James North
Mondoweiss / December 6, 2024
Pressure is mounting on the international community over Israel’s genocide in Gaza. With the latest report from Amnesty International, the mainstream U.S. media faced an excruciating dilemma. How could it downplay the damning report this time?
The mainstream U.S. media faced an excruciating dilemma. Amnesty International, the respected human rights organization, just released a 296-page report, based on months of research, that said Israel is committing genocide in Gaza. How much would American newspapers and cable news network’s downplay or try to neutralize the report?

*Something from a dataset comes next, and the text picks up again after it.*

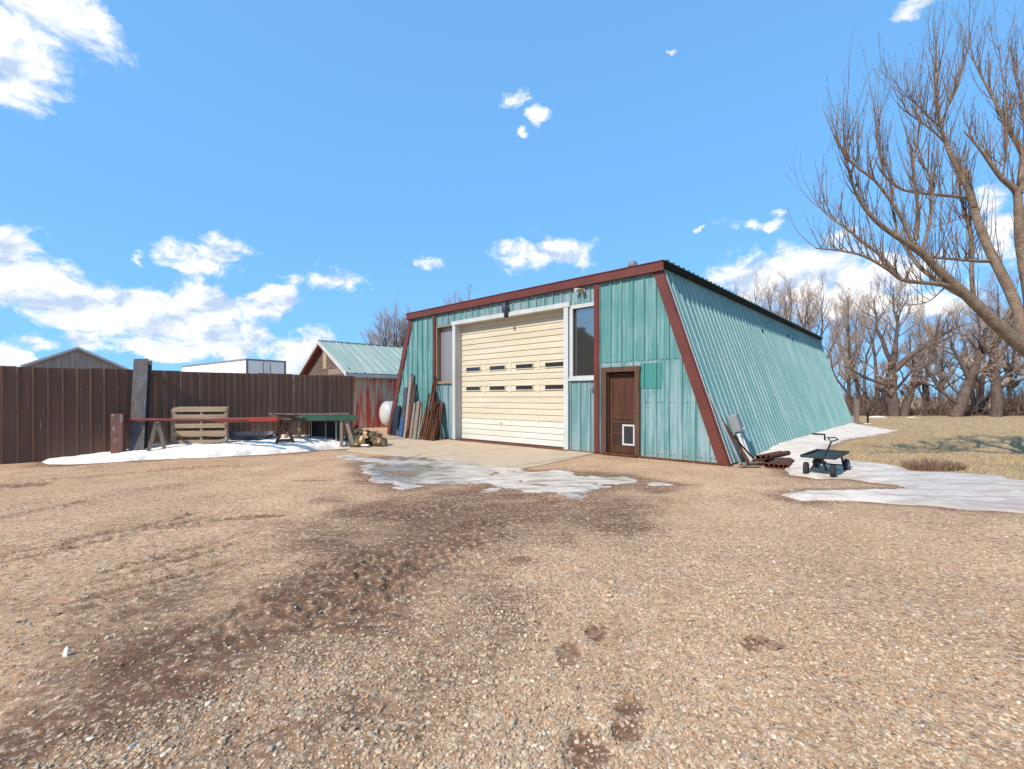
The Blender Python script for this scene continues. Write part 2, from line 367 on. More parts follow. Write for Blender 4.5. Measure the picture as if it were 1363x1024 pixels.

The preliminary results are already clear. The media could not entirely ignore the news; after all, Amnesty has been around since 1961, and the organization won the Nobel Peace Prize in 1977. But The New York Times, CNN, and the rest partly concealed Amnesty’s genocide finding to an astonishing extent. There was one shining exception, Chris Hayes of MSNBC, who covered the news with an 8-minute segment, and which included an in-person interview with Amnesty’s U.S. director.
Let’s start with The New York Times, which to a great extent sets the tone for the rest of the mainstream. The Times buried the story on page 8, and ran only 20 paragraphs, nearly half of which were devoted to Israel’s denial of the genocide allegation. A day later, the story was already off the paper’s online home page. In general, the paper has no problem citing Amnesty’s findings; over the past year it quoted the organization about human rights violations in Iran, Nigeria, and Bangladesh.
The Times report also left out one obvious expert source: Omer Bartov, the distinguished Israeli-born professor at Brown University who is arguably the world’s leading authority on genocide. Bartov, who has written 10 books on the subject, did appear in The Times at the end of 2023, when he concluded that Israel’s actions in Gaza did not — yet — constitute genocide. He changed his mind earlier this year, based on more evidence, but the paper seems to have lost his phone number and email address.
National Public Radio was even more pathetic. NPR does have a reporter in Tel Aviv, Michele Keleman, but it only put her on the air briefly, and her short, 500-word report gave nearly as much time to Israel’s denials. CNN was curious. The network’s website has a long (29 paragraph) written report by Nada Bashir, which does include the kinds of detail about Amnesty’s genocide finding that is missing in the other outlets. But the report, at least so far, never went on the air, so people who watch CNN instead of visiting its website remain in the dark. A video report by Bashir did appear on CNN’s social media channels.
The Washington Post was somewhat better. The paper ran an Associated Press report that outdid the other outlets; the AP said, for example, that Amnesty found that Israel was inflicting on the Gazan people “a slow, calculated death,” the kind of strong language missing in The New York Times and on NPR. And then the Post also published an explainer by its own reporters, which would have given its audience at least some idea of the scope and importance of the Amnesty finding.
But “All In with Chris Hayes,” on MSNBC, ran a long report on December 5 that showed how Amnesty’s genocide finding could have been covered. Hayes started by briefly outlining Amnesty’s history, explaining that it is the world’s largest human rights organization, with some 7 million members globally. He then introduced his guest, Amnesty’s U.S. Executive Director Paul O’Brien, who calmly explained that Amnesty’s report was not done overnight. O’Brien said that Amnesty researched for many months, including 200 interviews, and more than 200 statements from Israeli officials.
Hayes did his job as a journalist. He politely but firmly raised questions about the genocide finding. Under international law, genocide requires “intent” on the part of those committing it. Documenting war crimes “alone” is not enough. O’Brien responded well, and anyone watching would have gotten a broader view of the issue.
How much of a backlash will Chris Hayes face from the pro-Israel forces for running this report? Or will Israel’s defenders decide to ignore it, and hope it sinks quickly from view? We shall see.